Skagway è porto turistico per le navi da crociera ed è un’introduzione folcloristica a quello che rappresenta, e ha rappresentato, l’Alaska durante la corsa all’oro. Edifici in stile Far West sono rimasti in piedi o ricostruiti, ma al posto dei vecchi empori o dei saloon da sparatoria, ci sono ogni sorta di gadget per turisti. Basta allontanarsi poco dalle strade vicino allo scalo per trovare qualcosa di autentico con le case di legno circondate da piccoli giardini e bambini che, vestiti in modo estivo malgrado i 15 gradi, girovagano felici con le loro biciclette. Davanti ad ogni casa una bandiera americana per ricordarci che ci troviamo nel 49-esimo stato della confederazione.

Noi percorriamo la mattina seguente questa incredibile strada che sale dal golfo dell’Alaska fino ai circa 1000 metri del passo. Sembra di essere a 3000 metri per la neve copiosa che ancora occupa le vette e il freddo pungente. D’obbligo la foto al cartello che indica il confine tra Canada e Alaska, ma forse più interessanti sono i cartelli che descrivono le condizioni disumane in cui cercatori di fortuna e operai costruttori della ferrovia vivevano all’inizio del ‘900. 

Ad ogni incrocio tra due o più Highway sorgono cittadine che oltre al proprio nome portano l’appellativo di “junction”; la prima che incontriamo è Haines Junction che sorge ai piedi della catena montuosa del Kluane National Park. Qui, più che in ogni altro luogo che attraversiamo, si può capire perché lo Yukon è definito “largen than life”. Solo in questo parco ci sono decine di ghiacciai che ancora non sono stati nominati e non basterebbe una vita intera per riuscire ad esplorarli.

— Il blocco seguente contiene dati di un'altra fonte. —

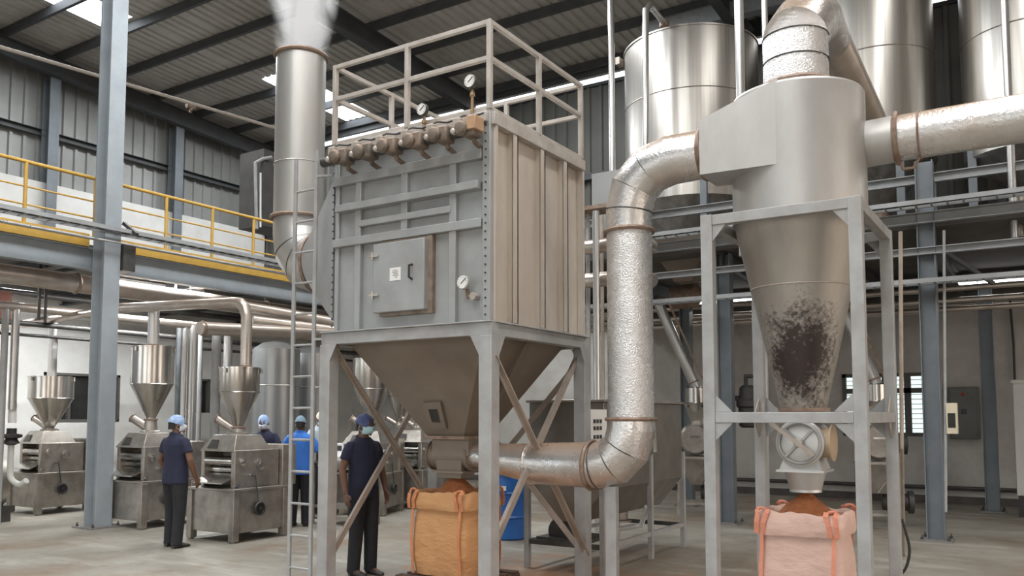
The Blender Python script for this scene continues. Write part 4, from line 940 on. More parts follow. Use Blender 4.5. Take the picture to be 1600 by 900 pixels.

Giunti a Destruction Bay, ci rendiamo conto che non esiste un vero e proprio centro abitato, ma un unico motel che ci consentirebbe di montare la tenda per 15 dollari nelle piazzole bordo strada riservate ai caravan. Non ci piace questa soluzione, e torniamo indietro verso il piccolo campeggio situato sulle sponde del lago. Siamo in una zona in cui il transito degli orsi è costante, quindi ci è consentito campeggiare in tenda solo all’interno di un recito elettrificato e riponendo tutto il cibo dentro box ermetici.

Sono le 11 di sera e la luce è ancora alta; sembra un sogno addormentarci lungo le placide rive di questo specchio d’acqua. Chissà se stanotte passeranno a trovarci gli amici orsi.